** Records for processing **
|---|
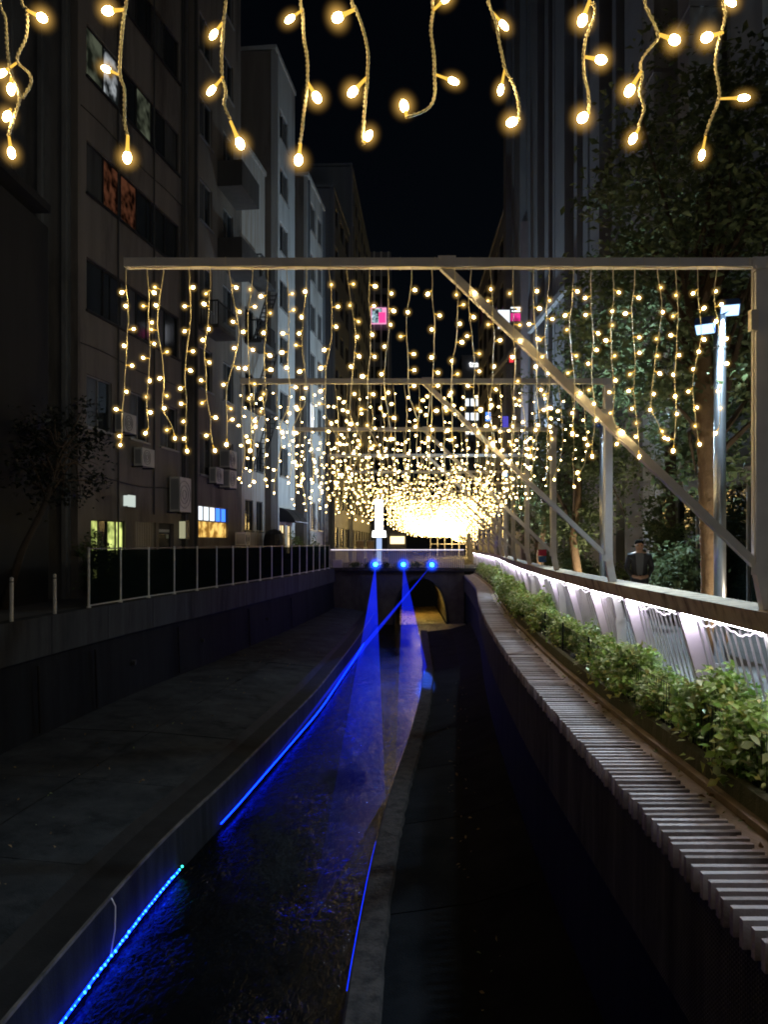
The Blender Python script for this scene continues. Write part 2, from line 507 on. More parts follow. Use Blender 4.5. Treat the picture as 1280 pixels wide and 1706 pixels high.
|---|
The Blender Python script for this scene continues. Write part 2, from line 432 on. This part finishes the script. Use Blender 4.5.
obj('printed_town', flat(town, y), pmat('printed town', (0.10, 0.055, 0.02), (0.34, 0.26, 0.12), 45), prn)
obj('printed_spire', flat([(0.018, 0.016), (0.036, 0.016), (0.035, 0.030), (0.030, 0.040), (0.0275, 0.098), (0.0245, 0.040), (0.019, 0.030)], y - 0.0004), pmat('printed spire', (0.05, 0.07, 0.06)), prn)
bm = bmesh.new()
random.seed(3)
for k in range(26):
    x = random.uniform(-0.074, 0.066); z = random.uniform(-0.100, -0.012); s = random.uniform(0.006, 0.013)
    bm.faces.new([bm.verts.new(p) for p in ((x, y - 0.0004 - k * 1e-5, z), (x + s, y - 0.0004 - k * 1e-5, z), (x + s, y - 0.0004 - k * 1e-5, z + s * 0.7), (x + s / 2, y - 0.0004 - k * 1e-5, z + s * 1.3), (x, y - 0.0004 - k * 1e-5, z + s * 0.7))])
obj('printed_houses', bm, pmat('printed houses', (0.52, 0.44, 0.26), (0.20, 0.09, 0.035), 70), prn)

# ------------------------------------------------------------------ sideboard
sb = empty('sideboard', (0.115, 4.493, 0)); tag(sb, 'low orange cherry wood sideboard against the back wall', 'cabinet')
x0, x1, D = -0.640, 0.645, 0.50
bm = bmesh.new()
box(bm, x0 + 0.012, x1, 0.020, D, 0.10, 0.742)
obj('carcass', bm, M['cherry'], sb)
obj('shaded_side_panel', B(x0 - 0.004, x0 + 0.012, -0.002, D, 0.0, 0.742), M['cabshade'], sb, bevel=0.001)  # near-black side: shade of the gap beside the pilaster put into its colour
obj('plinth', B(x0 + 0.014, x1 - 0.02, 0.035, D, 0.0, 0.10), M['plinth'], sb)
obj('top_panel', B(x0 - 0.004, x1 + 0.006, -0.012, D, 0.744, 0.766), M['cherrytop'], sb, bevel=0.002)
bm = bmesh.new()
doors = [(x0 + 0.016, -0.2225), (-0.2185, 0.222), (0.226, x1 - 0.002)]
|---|
** Given request **
Each line holding the word "from" counts once; report the total and nothing else.

** Solution to this exercise **
2